大化の改新前、日本各地に海人の氏族集団が存在していました。たとえば「海部(かいふ、あまべ)」という地名は全国に多くありますが、それは海人が集中して住んでいた地だそうです。吉備氏、物部氏、紀氏なども大和朝廷では水軍豪族でした。
唐と新羅に圧迫された百済を救援するために中大兄皇子が派遣したのは、陸軍27000、水軍10000の大軍でした。しかし白村江の戦いで大敗北。日本は百済の滅亡を座視し守りに入ります。これは私の想像ですが、動員されて大損害を受けた水軍豪族には、朝廷に反感を持つようになったものも多かったのではないでしょうか。ところで興味深いのは、日本が新羅を恐れているのに同時に「蕃国」と侮っていることで、これは「小帝国の思想」と呼ばれるそうです。新羅は新羅で、日本だけではなくて、唐や渤海との外交関係を安定化させる必要があって大変でした。唐は安禄山の乱などで疲弊し、新羅も王位の継承争いで乱れます。日本でも道鏡が出てきたりします。そういった時代を背景に「海賊」が登場します。

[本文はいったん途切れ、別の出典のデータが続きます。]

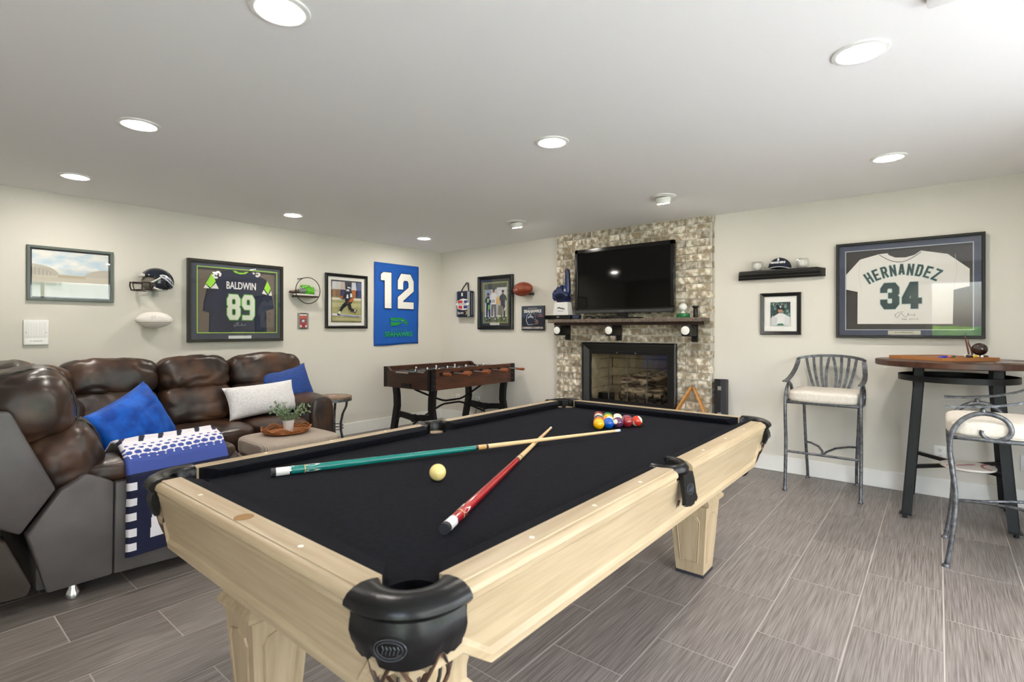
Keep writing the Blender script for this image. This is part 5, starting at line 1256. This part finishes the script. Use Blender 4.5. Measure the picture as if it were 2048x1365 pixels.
# blanket
path = [(-3.62, .600), (-3.50, .672), (-3.42, .696), (-3.33, .692), (-3.25, .662), (-3.195, .612), (-3.166, .55), (-3.160, .47), (-3.170, .38), (-3.162, .26), (-3.166, .155)]
seglen = [0]
for (x0, z0), (x1, z1) in zip(path[:-1], path[1:]): seglen.append(seglen[-1] + math.hypot(x1-x0, z1-z0))
LT = seglen[-1]
def on_path(s):
    for i in range(len(path)-1):
        if s <= seglen[i+1] or i == len(path)-2:
            t = (s-seglen[i])/(seglen[i+1]-seglen[i]); return path[i][0]*(1-t)+path[i+1][0]*t, path[i][1]*(1-t)+path[i+1][1]*t
NS, NY = 170, 110; y0, y1 = .80, 1.275
b = B(); vg = []
for i in range(NS+1):
    s = LT*i/NS; x, z = on_path(s); row = []
    for j in range(NY+1):
        t = j/NY; y = y0 + (y1-y0)*t + (.02*(s/LT) if j == 0 else 0); hang = max(0, s/LT-.5)*2
        off = .010*math.sin(t*9+1)*hang + .004*noise.noise(Vector((s*12, y*12, 0)))
        row.append(b.bm.verts.new((x + off + .006, y + .03*hang*(t-.3), z + .006 + (.006*noise.noise(Vector((s*9, y*9, 4))) if hang == 0 else 0) + .012*t*(1-hang))))
    vg.append(row)
def patt(s, y):    # 0 white 1 blue 2 navy
    u = (y-y0)/(y1-y0)
    if s < .345:
        q = (u*5.2 + s*3.4) % 1; lo = .15 + .03*math.sin(u*20)
        return 2 if q < .30 - .9*abs(s-.25) and lo < s < .325 else 0
    if s < .455:
        k = (s-.345)/.11; row = int(k*4); a2 = ((u*12 + .5*(row % 2)) % 1) - .5; c = (k*4) % 1 - .5
        return 1 if a2*a2 + c*c < (.02 + .24*k) else 0
    if s < .53: return 1
    if u < .07: return 0 if int(s/.038) % 2 else 2
    v = (s-.53)/(LT-.53)
    if v < .82:
        m = ((u-.10)/.40) % 1; wd = .08 + .30*v
        return 0 if v > .10 and abs(m-.42) < wd*.62 else 2
    return 2
for i in range(NS):
    for j in range(NY):
        f = b.bm.faces.new([vg[i][j], vg[i+1][j], vg[i+1][j+1], vg[i][j+1]]); f.material_index = patt(LT*(i+.5)/NS, y0+(y1-y0)*(j+.5)/NY)
o = build(b, 'throw_blanket', [mat('blanket white', 'dedbe2', .95), mat('blanket blue', '3d4f96', .95), mat('blanket navy', '141a38', .95)], smooth=180, wn=True)
md = o.modifiers.new('t', 'SOLIDIFY'); md.thickness = .012; md.offset = 1
tag(o, 'navy and white patterned blanket folded over the near sofa arm', 'blanket')
# ------------------------------------------------------------------ ottoman with tray and plant
ot = empty('ottoman', (-4.18, 2.17, 0), 'beige ribbed ottoman standing before the sofa', 'ottoman')
m = bpy.data.materials.new('ribbed fabric'); m.use_nodes = True; n = m.node_tree; p = n.nodes['Principled BSDF']
p.inputs['Base Color'].default_value = lin('b5a799'); p.inputs['Roughness'].default_value = .95
tcn = n.nodes.new('ShaderNodeTexCoord'); wv = n.nodes.new('ShaderNodeTexWave'); wv.bands_direction = 'Y'; wv.inputs['Scale'].default_value = 26
cr = n.nodes.new('ShaderNodeValToRGB'); cr.color_ramp.elements[0].color = lin('9a8c80'); cr.color_ramp.elements[1].color = lin('bfb2a5')
bp = n.nodes.new('ShaderNodeBump'); bp.inputs['Strength'].default_value = .5; bp.inputs['Distance'].default_value = .004
n.links.new(tcn.outputs['Object'], wv.inputs['Vector']); n.links.new(wv.outputs[1], bp.inputs['Height']); n.links.new(bp.outputs[0], p.inputs['Normal']); n.links.new(wv.outputs[1], cr.inputs[0]); n.links.new(cr.outputs[0], p.inputs['Base Color'])
M_rib = m
b = B(); b.box((-.285, -.315, .03), (.285, .315, .30), .03, 3); build(b, 'body', M_rib, ot, smooth=50)
b = B(); b.sup((0, 0, .365), (.60, .655, .15), .34, n=18, wr=.003); build(b, 'cushion_top', M_rib, ot, smooth=70)
for x in (-.22, .22):
    for y in (-.25, .25):
        b = B(); b.cyl((x, y, 0), (x, y, .04), .02); build(b, 'foot', M_black, ot)
TZ = .441
tr = empty('wicker_tray', (-4.22, 2.17, TZ), 'brown wicker tray with a scalloped rim on the ottoman', 'tray')
b = B(); b.lathe([(0, 0), (.125, 0), (.15, .012), (.148, .018), (.12, .008), (0, .008)], 36, Matrix.Diagonal((1, 1.15, 1, 1))); build(b, 'tray_base', M_wicker, tr, smooth=50)
for k, (rr, zz, amp) in enumerate(((.150, .016, .0), (.160, .030, .004), (.172, .046, .012))):
    b = B(); b.tube([(rr*math.cos(a), rr*1.15*math.sin(a), zz + amp*math.sin(a*8)) for a in [2*PI*i/72 for i in range(72)]], .006, 6, closed=True); build(b, 'rim_coil', M_wicker, tr, smooth=60)
b = B()
for i in range(64):
    a = 2*PI*i/64; b.tube([(.150*math.cos(a), .150*1.15*math.sin(a), .012), (.173*math.cos(a), .173*1.15*math.sin(a), .046+.012*math.sin(a*8))], .003, 4)
build(b, 'weave', M_wicker, tr)
pl = empty('potted_plant', (-4.22, 2.185, TZ+.009), 'small sage green plant in a white pot on the wicker tray', 'plant')
b = B(); b.lathe([(0, 0), (.032, 0), (.036, .004), (.046, .095), (.043, .097), (.039, .085), (0, .085)], 26); build(b, 'pot', mat('white pot', 'e6e3e0', .5), pl, smooth=40)
b = B(); b.lathe([(0, .084), (.04, .084), (.04, .087), (0, .089)], 20); build(b, 'soil', cm('3a2e24', .95), pl)
b = B(); lf = B(); rnd = random.Random(11)
for k in range(30):
    a = rnd.uniform(0, 2*PI); sp = rnd.uniform(.25, 1.25); Ls = rnd.uniform(.10, .20); pts = []
    d = Vector((math.cos(a)*sp, math.sin(a)*sp, 1)).normalized(); p0 = Vector((math.cos(a)*.02, math.sin(a)*.02, .085))
    for i in range(6):
        t = i/5; pts.append(p0 + d*Ls*t + Vector((math.cos(a), math.sin(a), -.6))*(.035*t*t))
    b.tube(pts, .0015, 4)
    for i in range(1, 6):
        for s in (1, -1):
            c = pts[i]; t = (pts[i]-pts[i-1]).normalized(); sd = t.cross(Vector((rnd.uniform(-1, 1), rnd.uniform(-1, 1), .6))).normalized()*s
            l_ = rnd.uniform(.020, .034); w_ = l_*.36; ax = (sd + t*.6).normalized(); nn = ax.cross(t).normalized()
            sdv = nn.cross(ax).normalized()
            vs2 = [lf.bm.verts.new(q) for q in (c, c+ax*l_*.4+sdv*w_, c+ax*l_, c+ax*l_*.4-sdv*w_, c+ax*l_*.45+nn*w_*.35)]
            for q in ((0, 1, 4), (1, 2, 4), (2, 3, 4), (3, 0, 4)): lf.bm.faces.new([vs2[x] for x in q])
build(b, 'stems', mat('stem', '6a6a48', .7), pl); build(lf, 'foliage', M_leaf, pl, wn=True)['kind'] = 'stuff'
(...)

9世紀には新羅海賊が“活躍”します。活動の焦点となったのは対馬です。ここを本拠地にできたら、活動がとてもやりやすくなりますから。当然日本の海賊もそれに対抗します。日本海だけではなくて瀬戸内海でも海賊が盛んに活動するようになりました。朝廷は追討の命令を何回も出しますが国司は海賊退治には不熱心で、業を煮やした朝廷はとうとう俘囚や浪人を集めての「水軍」を結成するほどでした。10世紀には、海賊は地方豪族化し、朝廷側の地方豪族も軍として組織されるようになります。そこに藤原純友の乱が起きます。
純友の“乱”は失敗に終わりましたが、朝廷の海賊対策は「鎮圧」ではなくて「体制への組み込み」となりました。まともに戦っても勝ち目がないからでしょう。その集大成が平氏による「水軍」です。もちろん源氏の側にも水軍がありますが、その主力は伊豆~三浦~房総です。都を落ちた平氏軍は、水島海戦で木曾義仲軍を散々に討ちます。瀬戸内海は、平氏側と寝返って源氏につこうとする海賊たちとで、乱れに乱れることになります。一ノ谷にしても屋島にしても、源氏は陸戦を敢行しますが、同時に梶原景時は淡路島で水軍の整備も進めていました。瀬戸内海航路を平氏が押さえている限りその勢いは弱まらないのです。
このあたりの源平合戦の記述は「海から見た平家物語」となっていて、新鮮です。新しい視点を得ることができました。